TASK DIRECTIONS >> Of the lines below, how many hold the string "from"? Give only the number.

-- begin COLLECTED DATA --

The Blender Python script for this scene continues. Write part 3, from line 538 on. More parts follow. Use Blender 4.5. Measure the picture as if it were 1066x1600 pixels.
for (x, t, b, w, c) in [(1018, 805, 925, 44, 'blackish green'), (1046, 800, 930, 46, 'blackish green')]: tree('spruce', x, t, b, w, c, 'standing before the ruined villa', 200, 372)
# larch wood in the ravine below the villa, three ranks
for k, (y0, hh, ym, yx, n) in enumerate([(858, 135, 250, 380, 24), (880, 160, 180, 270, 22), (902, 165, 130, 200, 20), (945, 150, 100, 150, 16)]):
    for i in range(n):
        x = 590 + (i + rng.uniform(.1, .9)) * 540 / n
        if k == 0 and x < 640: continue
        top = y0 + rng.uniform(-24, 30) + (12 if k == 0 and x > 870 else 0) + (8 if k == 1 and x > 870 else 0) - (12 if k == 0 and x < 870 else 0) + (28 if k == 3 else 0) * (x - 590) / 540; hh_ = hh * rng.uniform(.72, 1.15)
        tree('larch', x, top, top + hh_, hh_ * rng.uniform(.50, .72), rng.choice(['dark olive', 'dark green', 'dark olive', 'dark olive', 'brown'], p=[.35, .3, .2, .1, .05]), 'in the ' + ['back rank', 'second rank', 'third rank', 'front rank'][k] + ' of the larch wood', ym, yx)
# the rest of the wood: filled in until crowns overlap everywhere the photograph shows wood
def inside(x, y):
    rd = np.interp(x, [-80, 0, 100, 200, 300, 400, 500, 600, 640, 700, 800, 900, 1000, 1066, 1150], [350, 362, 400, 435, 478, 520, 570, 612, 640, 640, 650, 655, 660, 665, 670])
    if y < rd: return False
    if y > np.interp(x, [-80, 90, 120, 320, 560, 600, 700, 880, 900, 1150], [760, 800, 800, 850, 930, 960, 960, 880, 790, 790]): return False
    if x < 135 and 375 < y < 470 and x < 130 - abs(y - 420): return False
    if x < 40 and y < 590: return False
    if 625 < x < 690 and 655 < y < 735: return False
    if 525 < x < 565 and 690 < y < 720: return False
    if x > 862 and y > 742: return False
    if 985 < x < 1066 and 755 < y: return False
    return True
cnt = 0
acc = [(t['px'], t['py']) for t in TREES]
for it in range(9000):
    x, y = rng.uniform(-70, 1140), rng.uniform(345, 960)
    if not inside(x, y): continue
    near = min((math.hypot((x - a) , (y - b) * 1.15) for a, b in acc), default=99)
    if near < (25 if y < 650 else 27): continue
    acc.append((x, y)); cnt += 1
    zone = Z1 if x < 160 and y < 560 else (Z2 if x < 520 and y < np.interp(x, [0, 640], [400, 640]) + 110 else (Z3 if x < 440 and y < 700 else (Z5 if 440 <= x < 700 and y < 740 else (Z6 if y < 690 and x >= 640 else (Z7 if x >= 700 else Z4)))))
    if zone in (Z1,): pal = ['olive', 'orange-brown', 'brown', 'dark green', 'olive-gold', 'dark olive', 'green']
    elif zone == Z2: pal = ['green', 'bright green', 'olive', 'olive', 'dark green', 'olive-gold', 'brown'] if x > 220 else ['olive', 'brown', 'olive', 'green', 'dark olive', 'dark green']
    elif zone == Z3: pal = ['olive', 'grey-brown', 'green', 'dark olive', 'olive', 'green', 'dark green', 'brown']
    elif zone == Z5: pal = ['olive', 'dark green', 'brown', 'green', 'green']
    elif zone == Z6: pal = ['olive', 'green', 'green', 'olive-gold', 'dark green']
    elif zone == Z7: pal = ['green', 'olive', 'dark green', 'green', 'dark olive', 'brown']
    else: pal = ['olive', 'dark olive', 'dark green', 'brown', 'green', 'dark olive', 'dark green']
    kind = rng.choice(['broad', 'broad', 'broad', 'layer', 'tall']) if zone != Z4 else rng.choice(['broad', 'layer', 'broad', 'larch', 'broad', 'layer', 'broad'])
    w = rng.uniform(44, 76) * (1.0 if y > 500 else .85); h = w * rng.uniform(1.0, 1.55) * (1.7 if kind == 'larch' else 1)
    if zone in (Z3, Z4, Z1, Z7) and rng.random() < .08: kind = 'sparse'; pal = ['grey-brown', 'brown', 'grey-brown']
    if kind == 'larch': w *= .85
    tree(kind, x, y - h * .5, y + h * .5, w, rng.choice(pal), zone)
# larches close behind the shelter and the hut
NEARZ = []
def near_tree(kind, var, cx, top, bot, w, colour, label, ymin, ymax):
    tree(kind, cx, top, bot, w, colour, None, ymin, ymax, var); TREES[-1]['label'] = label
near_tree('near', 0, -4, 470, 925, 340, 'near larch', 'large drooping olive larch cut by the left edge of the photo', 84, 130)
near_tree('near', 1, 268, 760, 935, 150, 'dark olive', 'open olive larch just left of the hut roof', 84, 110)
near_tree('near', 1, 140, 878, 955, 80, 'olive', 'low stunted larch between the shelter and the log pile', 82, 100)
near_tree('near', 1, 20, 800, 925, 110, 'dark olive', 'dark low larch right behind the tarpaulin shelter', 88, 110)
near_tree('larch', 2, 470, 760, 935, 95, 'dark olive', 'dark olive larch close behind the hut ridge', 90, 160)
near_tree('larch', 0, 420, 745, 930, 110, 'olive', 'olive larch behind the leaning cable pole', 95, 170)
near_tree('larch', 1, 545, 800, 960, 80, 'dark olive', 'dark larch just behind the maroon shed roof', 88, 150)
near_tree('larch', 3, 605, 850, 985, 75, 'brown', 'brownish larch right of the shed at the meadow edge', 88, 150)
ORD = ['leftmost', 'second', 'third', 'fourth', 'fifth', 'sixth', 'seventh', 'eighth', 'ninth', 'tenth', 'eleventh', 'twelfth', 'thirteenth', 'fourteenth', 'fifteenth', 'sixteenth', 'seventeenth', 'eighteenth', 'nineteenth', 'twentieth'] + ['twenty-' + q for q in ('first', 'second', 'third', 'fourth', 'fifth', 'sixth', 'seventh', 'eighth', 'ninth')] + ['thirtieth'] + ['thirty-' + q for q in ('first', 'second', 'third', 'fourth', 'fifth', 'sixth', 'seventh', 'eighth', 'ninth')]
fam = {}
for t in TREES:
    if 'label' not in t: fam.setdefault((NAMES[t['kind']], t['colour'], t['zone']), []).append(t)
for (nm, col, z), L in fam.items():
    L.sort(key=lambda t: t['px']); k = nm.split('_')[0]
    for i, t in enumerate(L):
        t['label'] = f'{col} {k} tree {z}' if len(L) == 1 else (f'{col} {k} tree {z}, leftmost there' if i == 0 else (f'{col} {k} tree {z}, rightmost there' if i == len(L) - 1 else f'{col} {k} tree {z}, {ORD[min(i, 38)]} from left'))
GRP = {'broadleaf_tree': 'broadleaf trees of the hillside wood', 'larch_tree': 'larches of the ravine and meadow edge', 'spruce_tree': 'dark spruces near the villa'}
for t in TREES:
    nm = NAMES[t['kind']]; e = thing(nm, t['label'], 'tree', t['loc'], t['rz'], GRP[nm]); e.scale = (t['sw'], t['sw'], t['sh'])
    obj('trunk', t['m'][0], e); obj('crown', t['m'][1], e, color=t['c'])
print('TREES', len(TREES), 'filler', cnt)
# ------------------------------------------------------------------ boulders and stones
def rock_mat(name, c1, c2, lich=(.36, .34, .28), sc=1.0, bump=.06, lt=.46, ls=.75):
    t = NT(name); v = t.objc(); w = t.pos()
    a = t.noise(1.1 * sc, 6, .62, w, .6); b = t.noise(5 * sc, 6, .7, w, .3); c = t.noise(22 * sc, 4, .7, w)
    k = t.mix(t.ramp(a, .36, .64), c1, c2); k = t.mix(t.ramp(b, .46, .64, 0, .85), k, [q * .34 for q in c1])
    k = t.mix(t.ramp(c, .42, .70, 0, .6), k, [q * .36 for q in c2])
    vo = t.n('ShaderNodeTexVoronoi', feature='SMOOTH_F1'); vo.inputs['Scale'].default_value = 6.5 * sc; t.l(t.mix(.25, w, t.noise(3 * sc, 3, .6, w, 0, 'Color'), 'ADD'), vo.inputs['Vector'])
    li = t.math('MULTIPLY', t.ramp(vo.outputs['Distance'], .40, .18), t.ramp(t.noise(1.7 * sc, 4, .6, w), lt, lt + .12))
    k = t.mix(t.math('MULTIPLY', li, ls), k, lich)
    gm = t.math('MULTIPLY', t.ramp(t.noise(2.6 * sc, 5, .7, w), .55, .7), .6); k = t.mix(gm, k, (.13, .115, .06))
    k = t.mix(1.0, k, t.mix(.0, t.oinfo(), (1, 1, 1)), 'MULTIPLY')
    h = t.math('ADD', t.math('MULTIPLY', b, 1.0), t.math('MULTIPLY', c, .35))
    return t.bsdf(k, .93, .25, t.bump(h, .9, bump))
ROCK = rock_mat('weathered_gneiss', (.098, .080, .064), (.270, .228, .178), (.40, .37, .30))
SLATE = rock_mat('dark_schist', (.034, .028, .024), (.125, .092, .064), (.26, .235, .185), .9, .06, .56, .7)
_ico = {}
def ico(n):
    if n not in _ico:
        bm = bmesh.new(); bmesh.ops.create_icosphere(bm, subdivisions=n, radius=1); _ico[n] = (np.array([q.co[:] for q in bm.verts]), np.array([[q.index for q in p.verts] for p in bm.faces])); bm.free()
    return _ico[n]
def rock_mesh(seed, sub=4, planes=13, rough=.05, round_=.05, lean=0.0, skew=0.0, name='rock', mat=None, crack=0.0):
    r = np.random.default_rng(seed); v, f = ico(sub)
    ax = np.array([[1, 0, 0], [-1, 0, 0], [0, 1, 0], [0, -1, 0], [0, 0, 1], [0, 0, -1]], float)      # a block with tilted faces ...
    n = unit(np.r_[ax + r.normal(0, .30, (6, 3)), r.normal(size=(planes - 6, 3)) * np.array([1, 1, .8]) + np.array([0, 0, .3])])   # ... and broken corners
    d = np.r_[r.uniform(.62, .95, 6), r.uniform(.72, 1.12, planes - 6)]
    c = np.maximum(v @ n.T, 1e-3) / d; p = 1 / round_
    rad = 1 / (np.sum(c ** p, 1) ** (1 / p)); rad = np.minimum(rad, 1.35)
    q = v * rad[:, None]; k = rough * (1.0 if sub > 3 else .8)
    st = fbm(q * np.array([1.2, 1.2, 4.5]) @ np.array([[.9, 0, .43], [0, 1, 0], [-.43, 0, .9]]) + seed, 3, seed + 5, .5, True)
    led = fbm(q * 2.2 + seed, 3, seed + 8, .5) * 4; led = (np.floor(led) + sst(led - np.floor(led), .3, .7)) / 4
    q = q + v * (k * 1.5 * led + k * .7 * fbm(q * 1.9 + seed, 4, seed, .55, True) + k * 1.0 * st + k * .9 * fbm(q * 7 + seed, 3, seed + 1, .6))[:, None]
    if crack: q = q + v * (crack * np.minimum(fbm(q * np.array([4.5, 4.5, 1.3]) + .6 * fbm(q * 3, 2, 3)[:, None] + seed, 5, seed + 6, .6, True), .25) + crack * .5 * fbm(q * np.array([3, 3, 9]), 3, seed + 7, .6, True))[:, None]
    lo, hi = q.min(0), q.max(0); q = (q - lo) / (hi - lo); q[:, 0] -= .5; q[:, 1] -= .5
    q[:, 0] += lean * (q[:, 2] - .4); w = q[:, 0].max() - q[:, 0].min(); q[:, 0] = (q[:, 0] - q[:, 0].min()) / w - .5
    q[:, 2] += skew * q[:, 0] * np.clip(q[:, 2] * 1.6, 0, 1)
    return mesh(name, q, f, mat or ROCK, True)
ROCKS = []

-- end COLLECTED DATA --

WRITTEN RESPONSE >> 2